Cualquier cosa puede resultar una droga. Seguro que hay alguien a quien hasta lo menos pensado le crea adicción. Yo soy de esas personas.
El maldito tabaco, que te secuestra en los momentos de soledad y en los de compañía, a quien le encanta teñirte de negro por dentro; que quiere hacerte suyo, aunque le cueste tu vida. Cosas que relegas al sacudir la ceniza del cigarrito y darle otra calada, sentirla dentro y dejarla escapar. El inocente alcohol, que te divierte con las primeras copas y que te abate con las siguientes. Pero nada que no se cure con otro traguito de ginebra, ¿eh? La rayita los “Saturday night”, que te vuelve eufórico, y que luego te da una patada que te tumba. Y no quiero seguir enumerando más sustancias de esas que te hacen dilatar las pupilas, mientras se te va contrayendo el raciocinio.

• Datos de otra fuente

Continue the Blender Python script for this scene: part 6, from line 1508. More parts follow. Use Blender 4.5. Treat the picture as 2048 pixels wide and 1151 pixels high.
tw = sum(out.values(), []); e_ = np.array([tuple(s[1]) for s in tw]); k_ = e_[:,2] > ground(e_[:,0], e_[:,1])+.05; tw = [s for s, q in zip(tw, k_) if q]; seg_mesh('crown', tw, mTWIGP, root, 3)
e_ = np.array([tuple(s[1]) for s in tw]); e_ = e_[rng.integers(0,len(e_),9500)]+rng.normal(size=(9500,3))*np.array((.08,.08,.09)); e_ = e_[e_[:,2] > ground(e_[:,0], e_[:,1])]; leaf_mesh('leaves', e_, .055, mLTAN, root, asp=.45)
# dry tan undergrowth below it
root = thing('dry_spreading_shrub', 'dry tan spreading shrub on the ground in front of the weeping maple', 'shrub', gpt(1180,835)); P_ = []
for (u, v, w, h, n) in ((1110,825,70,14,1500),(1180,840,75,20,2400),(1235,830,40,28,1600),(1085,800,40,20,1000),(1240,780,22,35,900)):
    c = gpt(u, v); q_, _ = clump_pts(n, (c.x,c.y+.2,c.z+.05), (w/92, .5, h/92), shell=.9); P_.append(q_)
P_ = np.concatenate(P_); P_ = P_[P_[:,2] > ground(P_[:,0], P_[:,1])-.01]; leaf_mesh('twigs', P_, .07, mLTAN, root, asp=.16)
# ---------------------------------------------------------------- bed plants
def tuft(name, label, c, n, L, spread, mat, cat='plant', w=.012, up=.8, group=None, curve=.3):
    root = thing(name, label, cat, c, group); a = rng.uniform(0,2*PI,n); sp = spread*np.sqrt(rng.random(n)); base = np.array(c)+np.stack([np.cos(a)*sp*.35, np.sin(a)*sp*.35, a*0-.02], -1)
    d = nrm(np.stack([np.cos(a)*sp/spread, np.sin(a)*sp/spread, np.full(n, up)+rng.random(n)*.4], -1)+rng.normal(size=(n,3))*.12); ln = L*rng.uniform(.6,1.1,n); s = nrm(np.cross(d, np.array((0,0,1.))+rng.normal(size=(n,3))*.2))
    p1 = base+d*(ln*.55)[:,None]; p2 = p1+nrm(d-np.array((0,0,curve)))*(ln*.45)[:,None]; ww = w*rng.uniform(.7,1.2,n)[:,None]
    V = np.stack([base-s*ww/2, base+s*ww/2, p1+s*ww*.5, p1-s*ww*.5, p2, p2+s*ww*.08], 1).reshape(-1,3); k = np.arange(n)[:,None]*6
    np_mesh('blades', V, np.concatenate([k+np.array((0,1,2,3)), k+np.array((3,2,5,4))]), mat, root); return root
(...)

Lo fácil sería ponerse a dar una lección sobre salud, sobre lo que no hay que tomar, sobre autocontrol y sobre ética personal. Algo que no voy a hacer, porque todo el mundo sabe que con la droga se acaba mal, que te deteriora y que te hace depender de una substancia para poder levantarte de la cama, o siquiera acostarte. No, cada uno es lo que quiere ser, y no lo que puede o podría.
Pero cualquier cosa puede causar adicción, desde pasar por los casinos hasta merendar mantequilla, sin dejar de lado otras cosas que muchos detestan o no consideran una droga. Leer por las noches, las redes sociales, la música, el sexo, y una lista de etcéteras con tantos títulos como personas sobre la Tierra. Uno también se puede volver adicto a las personas, claro que sí. Que hablar con alguien equivalga a tu dosis, o que oír una risa sea tu heroína. Que las despedidas te hagan caer en el mono, y que desarrolles tolerancia a los minutos que pases con alguien.
A mí no me gustan las drogas, pero empiezo a pensar que, como aquél excéntrico cantante decía, a las drogas les gusto yo.